## [WHAT YOU ARE ASKED TO DO]
Reproduce each of the lines word for word.

## [GIVEN INFORMATION]
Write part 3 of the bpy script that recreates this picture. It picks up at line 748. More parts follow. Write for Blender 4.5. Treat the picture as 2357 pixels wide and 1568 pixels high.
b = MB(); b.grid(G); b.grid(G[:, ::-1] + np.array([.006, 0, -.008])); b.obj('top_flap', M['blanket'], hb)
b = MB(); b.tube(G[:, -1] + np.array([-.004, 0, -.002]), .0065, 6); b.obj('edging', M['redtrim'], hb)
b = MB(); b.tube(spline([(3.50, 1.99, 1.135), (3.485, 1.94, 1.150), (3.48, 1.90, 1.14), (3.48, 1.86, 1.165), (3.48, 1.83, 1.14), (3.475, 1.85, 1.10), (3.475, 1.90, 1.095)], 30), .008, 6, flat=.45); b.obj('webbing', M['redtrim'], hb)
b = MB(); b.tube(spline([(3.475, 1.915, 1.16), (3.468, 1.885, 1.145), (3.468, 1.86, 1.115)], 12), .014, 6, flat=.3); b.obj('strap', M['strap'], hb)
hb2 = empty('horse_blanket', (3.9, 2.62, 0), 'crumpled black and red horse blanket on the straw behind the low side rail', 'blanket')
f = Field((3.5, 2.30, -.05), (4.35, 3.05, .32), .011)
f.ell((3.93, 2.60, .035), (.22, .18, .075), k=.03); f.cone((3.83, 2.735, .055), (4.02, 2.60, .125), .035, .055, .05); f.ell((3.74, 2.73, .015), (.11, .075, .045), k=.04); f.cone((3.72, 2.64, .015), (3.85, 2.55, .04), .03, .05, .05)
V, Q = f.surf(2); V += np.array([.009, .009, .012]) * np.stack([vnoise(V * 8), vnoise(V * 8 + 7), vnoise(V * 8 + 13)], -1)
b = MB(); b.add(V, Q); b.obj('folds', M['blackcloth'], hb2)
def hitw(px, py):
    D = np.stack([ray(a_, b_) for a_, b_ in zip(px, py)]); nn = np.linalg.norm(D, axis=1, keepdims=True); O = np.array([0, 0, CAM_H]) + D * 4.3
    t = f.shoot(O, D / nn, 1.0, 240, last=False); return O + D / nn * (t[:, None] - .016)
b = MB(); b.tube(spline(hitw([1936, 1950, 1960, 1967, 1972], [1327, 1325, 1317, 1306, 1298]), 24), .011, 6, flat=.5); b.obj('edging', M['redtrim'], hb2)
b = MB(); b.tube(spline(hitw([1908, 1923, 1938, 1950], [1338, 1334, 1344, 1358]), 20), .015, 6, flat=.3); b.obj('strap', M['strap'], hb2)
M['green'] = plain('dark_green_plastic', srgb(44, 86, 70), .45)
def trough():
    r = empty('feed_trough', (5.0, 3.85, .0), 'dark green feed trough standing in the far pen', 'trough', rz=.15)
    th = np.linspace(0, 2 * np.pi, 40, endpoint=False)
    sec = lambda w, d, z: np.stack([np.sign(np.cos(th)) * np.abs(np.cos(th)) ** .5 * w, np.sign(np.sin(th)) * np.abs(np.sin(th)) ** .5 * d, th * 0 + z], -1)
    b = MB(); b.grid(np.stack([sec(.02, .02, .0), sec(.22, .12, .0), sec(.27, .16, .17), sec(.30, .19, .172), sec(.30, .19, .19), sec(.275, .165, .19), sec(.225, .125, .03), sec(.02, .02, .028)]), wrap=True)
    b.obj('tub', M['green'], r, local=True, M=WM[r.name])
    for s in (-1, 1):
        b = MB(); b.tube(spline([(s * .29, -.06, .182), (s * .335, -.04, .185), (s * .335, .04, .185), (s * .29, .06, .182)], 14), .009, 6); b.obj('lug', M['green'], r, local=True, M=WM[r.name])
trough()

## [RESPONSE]
Write part 3 of the bpy script that recreates this picture. It picks up at line 748. More parts follow. Write for Blender 4.5. Treat the picture as 2357 pixels wide and 1568 pixels high.
b = MB(); b.grid(G); b.grid(G[:, ::-1] + np.array([.006, 0, -.008])); b.obj('top_flap', M['blanket'], hb)
b = MB(); b.tube(G[:, -1] + np.array([-.004, 0, -.002]), .0065, 6); b.obj('edging', M['redtrim'], hb)
b = MB(); b.tube(spline([(3.50, 1.99, 1.135), (3.485, 1.94, 1.150), (3.48, 1.90, 1.14), (3.48, 1.86, 1.165), (3.48, 1.83, 1.14), (3.475, 1.85, 1.10), (3.475, 1.90, 1.095)], 30), .008, 6, flat=.45); b.obj('webbing', M['redtrim'], hb)
b = MB(); b.tube(spline([(3.475, 1.915, 1.16), (3.468, 1.885, 1.145), (3.468, 1.86, 1.115)], 12), .014, 6, flat=.3); b.obj('strap', M['strap'], hb)
hb2 = empty('horse_blanket', (3.9, 2.62, 0), 'crumpled black and red horse blanket on the straw behind the low side rail', 'blanket')
f = Field((3.5, 2.30, -.05), (4.35, 3.05, .32), .011)
f.ell((3.93, 2.60, .035), (.22, .18, .075), k=.03); f.cone((3.83, 2.735, .055), (4.02, 2.60, .125), .035, .055, .05); f.ell((3.74, 2.73, .015), (.11, .075, .045), k=.04); f.cone((3.72, 2.64, .015), (3.85, 2.55, .04), .03, .05, .05)
V, Q = f.surf(2); V += np.array([.009, .009, .012]) * np.stack([vnoise(V * 8), vnoise(V * 8 + 7), vnoise(V * 8 + 13)], -1)
b = MB(); b.add(V, Q); b.obj('folds', M['blackcloth'], hb2)
def hitw(px, py):
    D = np.stack([ray(a_, b_) for a_, b_ in zip(px, py)]); nn = np.linalg.norm(D, axis=1, keepdims=True); O = np.array([0, 0, CAM_H]) + D * 4.3
    t = f.shoot(O, D / nn, 1.0, 240, last=False); return O + D / nn * (t[:, None] - .016)
b = MB(); b.tube(spline(hitw([1936, 1950, 1960, 1967, 1972], [1327, 1325, 1317, 1306, 1298]), 24), .011, 6, flat=.5); b.obj('edging', M['redtrim'], hb2)
b = MB(); b.tube(spline(hitw([1908, 1923, 1938, 1950], [1338, 1334, 1344, 1358]), 20), .015, 6, flat=.3); b.obj('strap', M['strap'], hb2)
M['green'] = plain('dark_green_plastic', srgb(44, 86, 70), .45)
def trough():
    r = empty('feed_trough', (5.0, 3.85, .0), 'dark green feed trough standing in the far pen', 'trough', rz=.15)
    th = np.linspace(0, 2 * np.pi, 40, endpoint=False)
    sec = lambda w, d, z: np.stack([np.sign(np.cos(th)) * np.abs(np.cos(th)) ** .5 * w, np.sign(np.sin(th)) * np.abs(np.sin(th)) ** .5 * d, th * 0 + z], -1)
    b = MB(); b.grid(np.stack([sec(.02, .02, .0), sec(.22, .12, .0), sec(.27, .16, .17), sec(.30, .19, .172), sec(.30, .19, .19), sec(.275, .165, .19), sec(.225, .125, .03), sec(.02, .02, .028)]), wrap=True)
    b.obj('tub', M['green'], r, local=True, M=WM[r.name])
    for s in (-1, 1):
        b = MB(); b.tube(spline([(s * .29, -.06, .182), (s * .335, -.04, .185), (s * .335, .04, .185), (s * .29, .06, .182)], 14), .009, 6); b.obj('lug', M['green'], r, local=True, M=WM[r.name])
trough()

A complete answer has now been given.